You walk away from the game asking yourself, “How the heck can a play like that happen?”

There’s 4.7 seconds left in the game and the opposing team takes the ball. The player drives the length of the court and hits a mostly uncontested lay-up a split-second before the horn sounds. The shot stuns you and all of the other fans who just seconds before thought your team had the game in the bag.

“How the heck can a play like that happen?”

Well it did – to the New Castle Trojans.

In a play nearly identical to the one that knocked Knightstown out of the sectional the previous weekend, the same thing happened to the Trojans in the Class 4A regional championship at Marion.

Knightstown lost to Eastern Hancock in the sectional when, with 4.8 seconds left, KHS missed a free throw and Eastern Hancock’s Robbie Roland took a pass and dribbled nearly the length of the court, hitting an uncontested lay-up just before the horn to beat the Panthers 50-49.

The very next week, Marion’s Julius Mays took the ball with 4.7 seconds left and drove nearly the length of the floor, hitting an uncontested lay-up just before the horn to give Marion a 42-40 win over the Trojans.

Ironically, both Knightstown and New Castle had double figure leads in the third quarters of those games, and both were victimized by runs accounting for 12-point shifts. The Panthers led 41-30 and were subsequently out-scored 20-8 the rest of the way. The Trojans led 29-19 and were out-scored 23-11 from that point on.

 

Morton Memorial, which last won a sectional title in 1953 at Rushville, advanced to the final of the Class A sectional tournament at Edinburg. The Tigers defeated Greenwood Christian 74-39 and Southwestern Shelby 75-59, avenging an earlier season loss to the Spartans. They fell in the sectional championship to Waldron 75-41. It was the first time the Tigers had been to a sectional final since the 2002 season, when they lost to a Morristown team that advanced to the regional final.

In the last two seasons the Tigers have gone 22-21.

 

Several fans approached me after the Panther’s last regular season game against Rushville and asked what I thought of Lion Kyle Morgan. All season long the Rushville people had been promoting him as an Indiana All-Star candidate.

Morgan did a methodical number on the Panthers in the regular season finale, scoring 31 points and leaving many Panther fans to wonder if he was really that good.

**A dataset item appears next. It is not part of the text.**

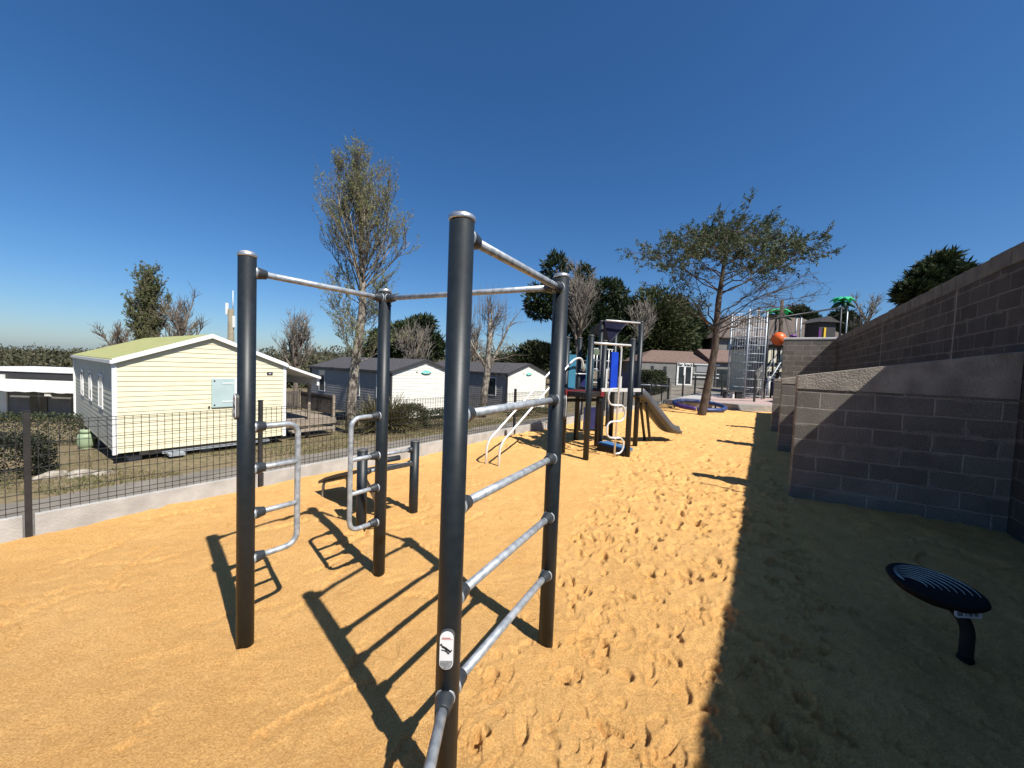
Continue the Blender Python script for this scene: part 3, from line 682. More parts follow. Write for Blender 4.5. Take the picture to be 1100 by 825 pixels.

Well, Monday night he showed everyone in attendance at the Class 3A Shelbyville Regional that he’s the real deal. Morgan scored 52 points, including 18 in the game’s four overtimes, leading the Lions to a 105-101 victory over Danville.

The game was tied at 69 at the end of regulation and Morgan had scored 34 points. Morgan had 18 of Rushville’s 36 points in the four extra periods.

Apparently, he is that good.

 

The four overtimes is not an IHSAA record for a state tournament game. If you are driving north on SR 13 about halfway between Marion and Kokomo you’ll enter a tiny town called Swayzee, which is equipped with a gas station, a bar called the Longbranch Saloon (there’s a huge mural of Marshal Dillon), a burger joint, a mini post office and railroad tracks. The sign entering town greets you with the words “Welcome to the only Swayzee in the world. Home of the high school record nine basketball overtimes.”

Swayzee High School set the tournament record for overtimes in 1964 when it defeated Liberty Center 65-61 in the Marion Regional semifinals. Today there is only an elementary school in Swayzee, and the community sends their kids to Oak Hill High School.

Apparently, it’s also the only town in the world named Swayzee. Knightstown, meanwhile, is the only town in the United States named Knightstown. Apparently, there’s a city in Europe bearing the same name.

I think we should erect a sign on U.S. 40 approaching town saying “Welcome to the only Knightstown in the world,” and then in really tiny type, “except for that one in Europe.”